┌──

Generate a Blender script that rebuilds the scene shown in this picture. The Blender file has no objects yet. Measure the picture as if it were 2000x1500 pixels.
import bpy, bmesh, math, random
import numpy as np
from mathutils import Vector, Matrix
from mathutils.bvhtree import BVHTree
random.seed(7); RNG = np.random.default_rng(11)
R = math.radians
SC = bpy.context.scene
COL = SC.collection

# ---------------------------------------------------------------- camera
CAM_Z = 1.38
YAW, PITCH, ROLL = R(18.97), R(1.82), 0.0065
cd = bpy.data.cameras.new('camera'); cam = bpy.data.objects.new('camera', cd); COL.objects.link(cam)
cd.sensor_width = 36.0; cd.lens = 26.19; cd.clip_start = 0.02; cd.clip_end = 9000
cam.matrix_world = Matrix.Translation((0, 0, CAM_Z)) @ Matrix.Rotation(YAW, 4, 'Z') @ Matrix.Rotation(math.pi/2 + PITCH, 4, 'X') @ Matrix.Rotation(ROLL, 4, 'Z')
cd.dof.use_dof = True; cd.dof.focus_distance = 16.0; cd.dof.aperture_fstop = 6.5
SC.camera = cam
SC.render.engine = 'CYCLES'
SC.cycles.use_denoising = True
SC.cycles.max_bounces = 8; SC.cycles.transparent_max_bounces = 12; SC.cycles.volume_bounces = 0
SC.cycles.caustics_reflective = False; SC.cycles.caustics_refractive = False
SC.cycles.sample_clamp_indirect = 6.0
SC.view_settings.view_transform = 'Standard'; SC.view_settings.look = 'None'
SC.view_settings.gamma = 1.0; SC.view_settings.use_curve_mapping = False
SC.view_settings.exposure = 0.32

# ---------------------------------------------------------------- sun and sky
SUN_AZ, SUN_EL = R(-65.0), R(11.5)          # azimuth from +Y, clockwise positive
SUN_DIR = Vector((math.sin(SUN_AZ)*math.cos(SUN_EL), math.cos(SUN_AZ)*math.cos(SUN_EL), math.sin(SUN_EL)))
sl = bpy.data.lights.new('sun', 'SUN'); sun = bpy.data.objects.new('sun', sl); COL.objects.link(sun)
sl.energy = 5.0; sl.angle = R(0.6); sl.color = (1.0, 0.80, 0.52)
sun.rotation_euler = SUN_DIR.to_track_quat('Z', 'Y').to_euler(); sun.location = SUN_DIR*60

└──

Return the full listing, character for character.

**Response to this exercise**
Generate a Blender script that rebuilds the scene shown in this picture. The Blender file has no objects yet. Measure the picture as if it were 2000x1500 pixels.
import bpy, bmesh, math, random
import numpy as np
from mathutils import Vector, Matrix
from mathutils.bvhtree import BVHTree
random.seed(7); RNG = np.random.default_rng(11)
R = math.radians
SC = bpy.context.scene
COL = SC.collection

# ---------------------------------------------------------------- camera
CAM_Z = 1.38
YAW, PITCH, ROLL = R(18.97), R(1.82), 0.0065
cd = bpy.data.cameras.new('camera'); cam = bpy.data.objects.new('camera', cd); COL.objects.link(cam)
cd.sensor_width = 36.0; cd.lens = 26.19; cd.clip_start = 0.02; cd.clip_end = 9000
cam.matrix_world = Matrix.Translation((0, 0, CAM_Z)) @ Matrix.Rotation(YAW, 4, 'Z') @ Matrix.Rotation(math.pi/2 + PITCH, 4, 'X') @ Matrix.Rotation(ROLL, 4, 'Z')
cd.dof.use_dof = True; cd.dof.focus_distance = 16.0; cd.dof.aperture_fstop = 6.5
SC.camera = cam
SC.render.engine = 'CYCLES'
SC.cycles.use_denoising = True
SC.cycles.max_bounces = 8; SC.cycles.transparent_max_bounces = 12; SC.cycles.volume_bounces = 0
SC.cycles.caustics_reflective = False; SC.cycles.caustics_refractive = False
SC.cycles.sample_clamp_indirect = 6.0
SC.view_settings.view_transform = 'Standard'; SC.view_settings.look = 'None'
SC.view_settings.gamma = 1.0; SC.view_settings.use_curve_mapping = False
SC.view_settings.exposure = 0.32

# ---------------------------------------------------------------- sun and sky
SUN_AZ, SUN_EL = R(-65.0), R(11.5)          # azimuth from +Y, clockwise positive
SUN_DIR = Vector((math.sin(SUN_AZ)*math.cos(SUN_EL), math.cos(SUN_AZ)*math.cos(SUN_EL), math.sin(SUN_EL)))
sl = bpy.data.lights.new('sun', 'SUN'); sun = bpy.data.objects.new('sun', sl); COL.objects.link(sun)
sl.energy = 5.0; sl.angle = R(0.6); sl.color = (1.0, 0.80, 0.52)
sun.rotation_euler = SUN_DIR.to_track_quat('Z', 'Y').to_euler(); sun.location = SUN_DIR*60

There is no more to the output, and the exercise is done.